R D Laing would have loved Icke’s nuanced re-emphasising of the nuclear family as the crucible of emotional pain and life-long guilt – if less of the sense of fate inexorably bearing down on us.

Such determinism is out of fashion. But Icke’s careful, at times gut-wrenching approach ensures this family’s violent if comprehensible responses become all too human and immediate starting with Agamemnon/Wright’s personal agonies over sacrificing his daughter, Iphigenia, to the public good, thus setting in motion the cycle of bloody revenge to follow.
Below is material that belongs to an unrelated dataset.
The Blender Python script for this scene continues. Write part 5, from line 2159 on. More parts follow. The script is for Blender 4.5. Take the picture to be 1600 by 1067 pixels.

As Clytemnestra, Lia Williams is astounding, a superb chameleon of emotional disguise whose warm smile and perfect mother/wife veneer covers a hideous sense of moral outrage. `It was all lies’, she tells us exalting in the freedom she now feels after murdering her husband.

© Manuel Harlan

© Manuel Harlan

Stunning as a ring-side view into the intimacies of marriage and the often unheard female voice, this Oresteia is also plangent in the parental legacies bequeathed to Electra (a moving Jessica Brown Findlay) and Orestes, the son who ultimately commits matricide but in Luke Thompson’s heartfelt Hamlet-like portrayal becomes the young man needing to atone for a murdered father but instead paralysed by emotional trauma.